Politic?

This is a blog dedicated to a personal interpretation of political news of the day. I attempt to be as knowledgeable as possible before commenting and committing my thoughts to a day's communication.

Thursday, August 19, 2010

Advising The Vatican

"I think there was a certain culture of secrecy along with an ignorance of the psychological consequences of sexual abuse in parts of the Church in which people were displaced instead of really taking the problem very seriously. [For those who committed abuse] there was no coherence between their lives and pastoral service" Canadian Cardinal Marc Ouellet
Appointed by the Vatican to assume a prestigious, influential role, to leave Ottawa for the refined, illuminated precincts of Vatican City, Cardinal Ouellet favoured an national newspaper journalist with an updating interview, revealing some glimpses of the wisdom he brings to the hierarchical executive of the Holy Roman Catholic Church.

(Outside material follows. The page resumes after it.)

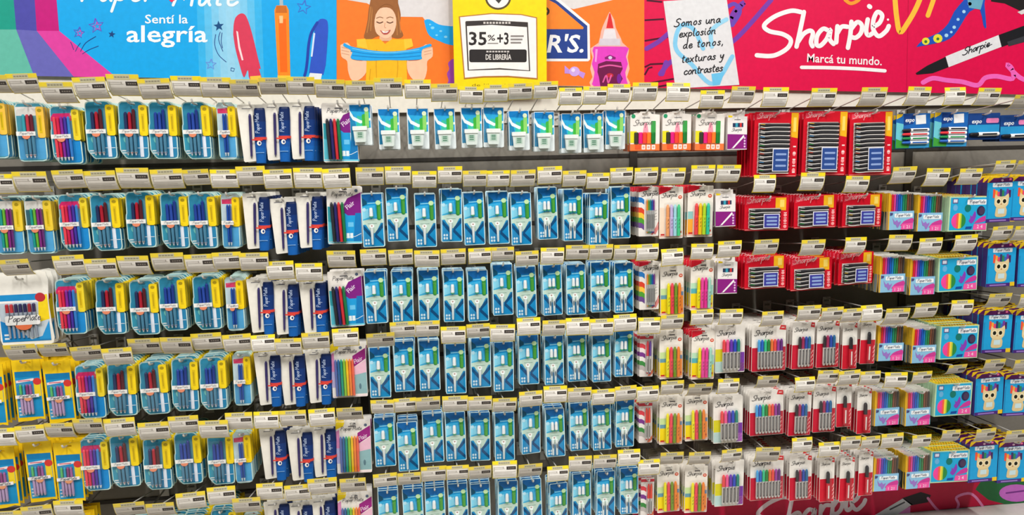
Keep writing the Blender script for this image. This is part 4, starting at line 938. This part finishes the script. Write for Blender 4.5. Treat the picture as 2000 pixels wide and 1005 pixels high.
# kind: (object name, width mm, height mm, hole height mm, pitch mm, packs behind, long description, short noun phrase, category)
KIND = {
 'head':  ('pen_blister', 79, 171, 162, 20, 7, 'blue blister card of teal and red pens with white header', 'white-headed teal pen blister', 'pen pack'),
 'green': ('pen_blister', 76, 171, 162, 20, 7, 'blister card of green and purple pens with white header', 'green and purple pen blister', 'pen pack'),
 'multi': ('pen_blister', 84, 171, 162, 20, 7, 'blister card of five bright pens under a magenta header', 'five-colour pen blister', 'pen pack'),
 'redblk':('pen_blister', 84, 171, 162, 20, 7, 'blue blister card of navy, red and maroon pens', 'red pen blister', 'pen pack'),
 'blue3': ('pen_blister', 81, 171, 162, 20, 7, 'blue blister card of three blue pens with yellow tab', 'three blue pens blister', 'pen pack'),
 'blue2': ('pen_blister', 54, 171, 162, 20, 7, 'narrow blister of two blue pens with yellow tab', 'narrow two-pen blister', 'pen pack'),
 'pen':   ('pen_sleeve_pack', 82, 173, 165, 28, 4, 'white card with navy sleeve and red band', 'navy sleeve pen pack', 'pen pack'),
 'flairA':('felt_pen_card', 106, 180, 172, 17, 4, 'white-topped card of dark, red and green felt pens', 'purple and blue felt pen card', 'pen pack'),
 'flairB':('felt_pen_card', 112, 175, 167, 17, 4, 'white-topped card of rainbow felt pens', 'rainbow felt pen card', 'pen pack'),
 'fluid': ('correction_fluid_card', 66, 126, 119, 24, 2, 'blue card with white correction fluid bottle', 'correction bottle card', 'correction fluid'),
 'one':   ('correction_pen_card', 67, 171, 164, 20, 4, 'blue card with one white correction pen', 'one-pen correction card', 'correction pen'),
 'two':   ('correction_pen_card', 65, 169, 162, 20, 4, 'blue card with two white correction pens', 'two-pen correction card', 'correction pen'),
 'hibox': ('highlighter_carton', 99, 126, 118, 24, 3, 'white and orange carton of bright highlighters', 'orange-based highlighter carton', 'highlighter pack'),
 'purple':('marker_box', 69, 123, 115, 18, 5, 'white and purple box printed with a white pen', 'purple marker box', 'marker pack'),
 'red12': ('marker_card', 155, 214, 206, 21, 6, 'tall red card of twelve black markers', 'tall red marker card', 'marker pack'),
 'red4':  ('marker_card', 151, 113, 105, 21, 8, 'wide red card of black markers with blue label', 'wide red marker card', 'marker pack'),
 'dry4':  ('board_marker_card', 127, 117, 111, 20, 4, 'blue card of four whiteboard markers', 'four-marker blue card', 'marker pack'),
 'dry1':  ('board_marker_card', 122, 90, 84, 20, 4, 'dark blue card of one black whiteboard marker', 'single whiteboard marker card', 'marker pack'),
 'fine':  ('fine_marker_card', 68, 163, 156, 16, 7, 'striped white card of five fine colour markers', 'striped fine marker card', 'marker pack'),
 'fineb': ('fine_marker_card', 47, 146, 139, 16, 7, 'narrow striped card of red and purple markers', 'narrow striped purple marker card', 'marker pack'),
 'finer': ('fine_marker_card', 47, 146, 139, 16, 7, 'narrow striped card of two red markers', 'narrow striped red marker card', 'marker pack'),
 'pastel':('highlighter_card', 82, 171, 164, 18, 9, 'white card of pastel highlighters with red corner', 'pastel highlighter card', 'highlighter pack'),
 'bright':('highlighter_card', 88, 171, 164, 18, 9, 'white card of red, yellow and teal highlighters', 'red and teal highlighter card', 'highlighter pack'),
 'fluo':  ('highlighter_card', 82, 171, 164, 18, 9, 'white card of yellow, pink, green and orange highlighters', 'four-colour highlighter card', 'highlighter pack'),
 'pink':  ('highlighter_card', 82, 171, 164, 18, 9, 'red-cornered card of yellow and pink highlighters', 'pink highlighter card', 'highlighter pack'),
 'five':  ('marker_blister', 106, 169, 162, 18, 11, 'white, lime and purple card of five colour markers', 'five-marker card', 'marker pack'),
 'eight': ('marker_blister', 124, 163, 156, 18, 12, 'wide red and white card of eight colour markers', 'eight-marker card', 'marker pack'),
 'four':  ('marker_blister', 84, 167, 160, 18, 11, 'red and white card of four dark-capped markers', 'four-marker card', 'marker pack'),
 'single':('marker_blister', 56, 167, 160, 18, 11, 'narrow red and white card of one black marker', 'single black marker card', 'marker pack'),
 'felt':  ('felt_pen_box', 98, 128, 122, 12, 14, 'clear box of twelve felt pens with pale blue sleeve', 'felt pen box', 'felt pen pack'),
 'round': ('pencil_box', 150, 122, 117, 17, 14, 'square cyan pencil box with round rainbow window', 'cyan pencil box', 'pencil pack'),
 'cat':   ('pencil_carton', 114, 162, 155, 26, 7, 'cyan pencil carton printed with a cream animal', 'cream animal pencil carton', 'pencil pack'),
 'bag':   ('pen_bag', 151, 225, 205, 26, 3, 'big white bag of red and navy pens', 'white pen bag', 'pen pack'),
 'ybag':  ('pen_bag', 82, 198, 186, 24, 4, 'yellow bag of bright pens with blue window', 'yellow pen bag', 'pen pack'),
 'none':  ('', 80, 171, 162, 17, 0, '', 'empty hook', ''),
}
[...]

But really, how discerning and wise is it to attribute the zeitgeist of the times of generalized relaxed morals to the miserable failures of the Church and all too many of its priests who preyed on the trusting and the defenceless? Excuses do not solutions make, nor do they do much in the way of encouraging a public to believe that the lesson has been well learned.

The Church has always held itself apart, while being of the world. The world's culpability in lax morals did not reflect those of the Church. And now, in this interpretation, they did and do?

The fact of the matter was that for far too long Catholic priests did not take their vows of celibacy and loyalty to the Church and protection of their flock that seriously that they would restrain their base impulses to insult the former two and violate the latter, irreparably.

Perhaps even more amazingly corrupt was that Church officials at every level took stringently covert and illegal and immoral means to protect their errant brethren.

Far more concerned - taking their cue from the very office, under the patronage of the current Pope, and to which office Cardinal Ouellet ascends - to protect the reputation of the Church and to shield the events from public scrutiny. The moral obligation to protect and give comfort to the wronged, superseded by the imperative to hide the evidence and spirit away the offender. Enabling him to continue his miserable predations elsewhere.

But Cardinal Ouellet appears a man of true conviction, a kindly figure, one whose espousal of Catholic values and their importance in the larger scheme of civilized humanity's ongoing attempts to remain civilized, seems fit for the critical importance of the position he will hold.
"My role is to help the Holy Father to provide the best pastoral leadership for the Church. And that's the big challenge ahead of me, especially in the context of what has gone on. We need people who can teach with eloquence and compassion the moral implications of the Gospel."
Heaven knows, the Catholic Church needs all the help it can get, and where else would it seek to obtain that direction than from within itself? For Pope Benedict, a man infallible in his vaunted position as God's emissary on Earth, yet so appallingly fallible in his conversation with his flock, needs the steady hand of a guiding intelligence whose ability to analyse and to interpret and to communicate has thus far eluded him personally.

Perhaps Cardinal Ouellet will be that man. Yet there are intimations of doubt in careful criticisms of the Vatican II, esteemed as a modernizing of a sclerotic institution at the time, an enlightened alteration of institutional values that had outlived their usefulness, but which Cardinal Ouellet holds to have been grossly misunderstood, setting people adrift from 'the core of their faith'.
"After the council, the sense of mission was replaced by the idea of dialogue. That we should dialogue with other faiths and not attempt to bring them the Gospels, to convert. since then, relativism has been developing more broadly." Cardinal Ouellet
Is this entirely negative? Should the Catholic Church return to its mission of declaring itself the one true path to God? It has, it seems, already embarked on that road, welcoming to its fold disappointed Anglicans intent on leaving the Anglican communion. For them, the Vatican is prepared to overlook priestly marriage, while denying it to the broader priesthood.

Will the Catholic Church now withdraw from its concessions to error in its past relations with other factions of the universal faith? Will its relations with Judaism, relieved in the shadow of Vatican II now revert to tradition?